Hanno avuto più di un pensiero al denaro, consapevoli che la nostra città di Roma ha bisogno di lavoro e che l’etica del lavoro la costruisce, mentre la mancanza di occupazione e di professionalità la svilisce. Hanno avuto più di un pensiero all’amore, perché delle relazioni e del dono è stata intessuta la loro vita. Hanno avuto più di un pensiero al cielo, perché hanno creduto e generato la fede in altri. Per queste ragioni la nota dominante di questa rubrica sarà la gratitudine. Noi siamo figli di queste storie. Ogni romano sa che il suo parroco ha dato volto al quartiere in cui è vissuto più ancora – lo dico con grande rispetto – del presidente del municipio. Quel parroco ha battezzato tutti i bambini che gli sono stati portati, ha sepolto tutti i morti di quel quartiere, anche quelli lontani dalla Chiesa; quel parroco ha educato con uno sguardo di lungo periodo generazioni e generazioni di figli, senza essere preoccupato solo che venissero o non venissero poi a Messa, aiutandoli a crescere nella carità, nel perdono, nell’intelligenza. Con lo stesso sguardo lungimirante ci hanno accompagnato prima ancora i nostri laicissimi genitori cristiani.

Pur raccontando ritratti di singoli romani, questa rubrica sarà corale, perché racconterà di un intero popolo che vive e ama in questa città, ed è tale anche perché si riconosce in figure concrete: sa bene, però, che queste, senza la compagnia di tutti, non potrebbero niente. Papa Francesco ha detto: «Nel grande disegno di Dio ogni dettaglio è importante, anche la tua, la mia piccola e umile testimonianza, anche quella nascosta di chi vive con semplicità la sua fede nella quotidianità dei rapporti di famiglia, di lavoro, di amicizia.

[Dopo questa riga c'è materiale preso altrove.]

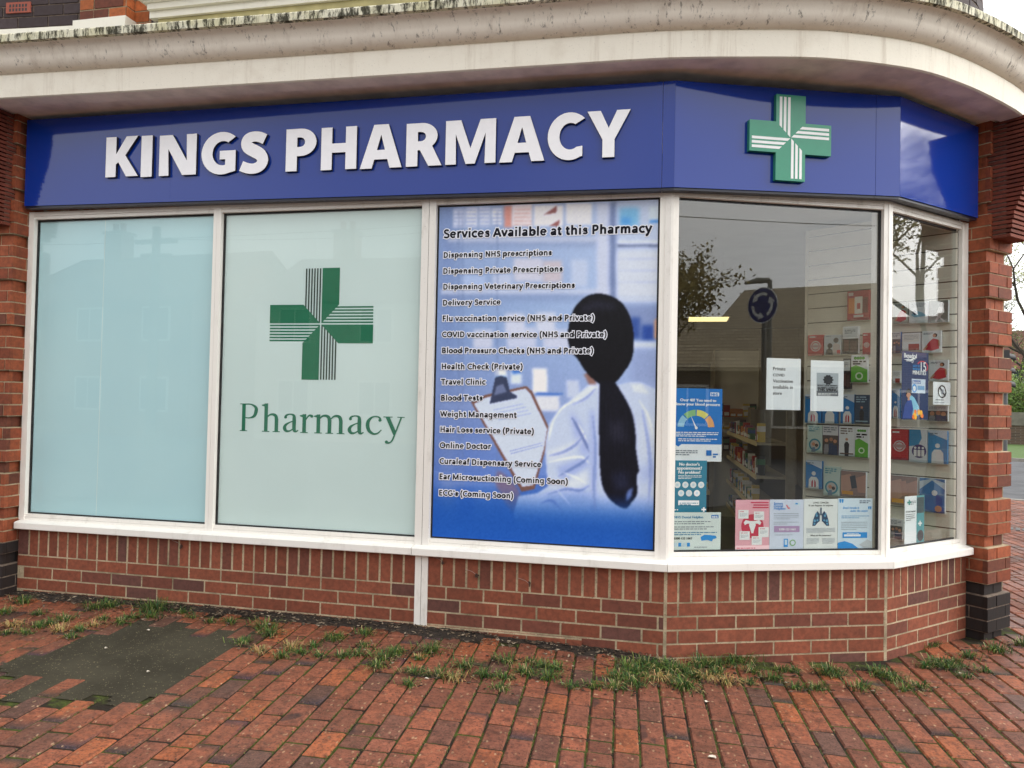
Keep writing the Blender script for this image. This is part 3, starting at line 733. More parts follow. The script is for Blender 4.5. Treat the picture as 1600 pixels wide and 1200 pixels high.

Ci sono i santi di tutti i giorni, i santi “nascosti”, una sorta di “classe media della santità”, come diceva uno scrittore francese, quella “classe media della santità” di cui tutti possiamo fare parte». In fondo noi siamo “nani sulle spalle di giganti”, come diceva il teologo medioevale Bernardo di Chartres. Sono i nostri genitori, i nostri parroci, i nostri catechisti, sono coloro che hanno costruito Roma per noi, coloro sulle cui spalle noi saliamo per vedere un po’ più in su di loro. Senza la loro statura, la nostra sarebbe veramente ben misera.

Un ultimo appunto, prima di darci appuntamento al primo ritratto. In questa storia di bene è presente anche il peccato. Proprio chi è stato vicino alle persone di cui si parlerà ne conosce anche i limiti, così come un figlio conosce meglio i limiti dei suoi genitori, eppure conserva loro riconoscenza e affetto. In una bellissima novella del Decamerone di Boccaccio si racconta di un uomo di Francia che dice al suo amico di volersi fare cristiano e che, per questo, vuole prima recarsi in pellegrinaggio a Roma per vedere se veramente il Cristo ha generato uomini nuovi. L’amico già battezzato inventa mille scuse perché l’altro non vada, pensando che se l’amico avesse visto le turpitudini perpetrate a Roma avrebbe certamente smarrito il desiderio del battesimo. Invece costui ritorna e, dopo aver descritto i tanti peccati visti a Roma, esclama: «Se la Chiesa continua ad esistere dopo tanti secoli, nonostante tutto il male che vi ho visto, allora essa è veramente opera di Dio». E si fa battezzare.

Nei sentieri imperfetti della storia, anche noi non ci scandalizzeremo mai del male, bensì cercheremo di cogliere ancor più nelle righe storte degli uomini l’opera di Dio che scrive diritto la sua salvezza, anche e proprio a Roma.